It is not to be imagined that Aspasia excelled in light and amorous discourses. Her discourses, on the contrary, were not more brilliant than solid. It was believed by the most intelligent Athenians, and amongst them Socrates himself, that she composed the celebrated funeral oration pronounced by Pericles in honour of those that were slain in the Samian War.[240]

It is recorded of her that many Athenians resorted to her lecture-room on account of her skill in the art of speaking. Not only did she teach rhetoric, philosophy, and the proper relations of the sexes, but so renowned was she for statesmanship that Pericles is said to have surrendered to her the government of Athens then at the height of its glory and renown. On this subject Plutarch remarks: “Some, indeed, say that Pericles made his court to Aspasia only on account of her wisdom and political abilities.”

It has been said that the expedition against the Samians was merely to gratify Aspasia. The Milesians and Samians who had been at war were ordered to lay down their arms. When they refused to obey, Pericles, in company with Aspasia, sailed with a fleet to Samos and abolished the oligarchical form of government. Although he was offered large sums of money, he “treated the Samians in the manner he had resolved on; and having established a popular government in the island, he returned to Athens.”[241]

Plutarch, quoting from Æschines, says that Lysicles, who was “of a mean, ungenerous disposition, by his intercourse with Aspasia after the death of Pericles, became the most considerable man in Athens.”[242] Notwithstanding the scandalous reports which have come down to us of this woman’s character, in view of the facts which it has been impossible for sex-prejudice to conceal, we are constrained to ask: “What manner of woman was this who was able to control statesmen, impart instruction to world-renowned philosophers, and leave a name which even bigotry, envy, and malice may not efface from the history of human events?”

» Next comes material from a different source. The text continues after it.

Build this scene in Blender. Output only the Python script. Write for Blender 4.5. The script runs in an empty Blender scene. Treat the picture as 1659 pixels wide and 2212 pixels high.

In seeking for an explanation of the exalted character of Aspasia, we have something more than a hint in the fact that she is reported to have “trod in the steps of Thargelia,” a woman who by her exceeding brilliancy had gained the sovereignty of Thessaly. Indeed, we have found a key to the entire situation when we learn that this Thargelia, in whose steps Aspasia trod, “was descended from the ancient Ionians,”[243] a people who, originally worshipped the female principle, and who still preserved the customs peculiar to the matriarchal system, under which it will be remembered women, as aliens, did not follow the fathers of their children to their homes. So soon as these facts are understood, we are not in the least surprised to learn that Aspasia discountenanced the institution of marriage as it existed in Athens. Neither is it remarkable, when we remember that the underlying principles involved in the philosophy which she taught were justice and equity, that she should be found using her great influence, as in the case of the Milesians and Samians, in substituting democracies in the place of oligarchies; nor that, in an age when women had come to be regarded simply as the tools and slaves of men, she should be found teaching the dignity of womanhood to her own sex, and the principles of equality to males.

According to Xenophon, Aspasia’s efforts were to a great extent directed to the duties of husbands and wives; indeed, her foremost object seems to have been to educate Athenian women. During the Periclean age the position of women was one of the leading topics discussed in Athens. Socrates says to his companions that he has been of the opinion “of a long time that the female sex are nothing inferior to ours, excepting only in strength of body or perhaps steadiness of judgment.”[244] The coarse picture painted by Aristophanes, of women with beards going in male attire to the agora, “to seize the administration of the state so as to do the state some good,”[245] although a vulgar attempt to ridicule the female philosophers of Athens, furnishes something more than a hint of the fact that the ideas subsequently set forth in Plato’s Republic had been openly discussed by the philosophers of the Periclean age.

That the word hetairai was originally employed in no mean or compromising sense is plain, since Sappho uses it in the sense of “female companion (ἑταίρα) of the same rank and the same interests.” We are assured that these women were able to preserve a friendship “free from trickery.” Of them even “Cynulcus does not venture to speak ill.”[246] They “of all women are the only ones who have derived their name from friendship or from that goddess who is named by the Athenians Venus Hetæra.”[247]

“Accordingly, even to this day,” observes Athenæus, “free-born women and maidens call their associates and friends their ἑταίρα; as Sappho does where she says:

And now with tuneful voice I’ll sing

These pleasing songs to my companions.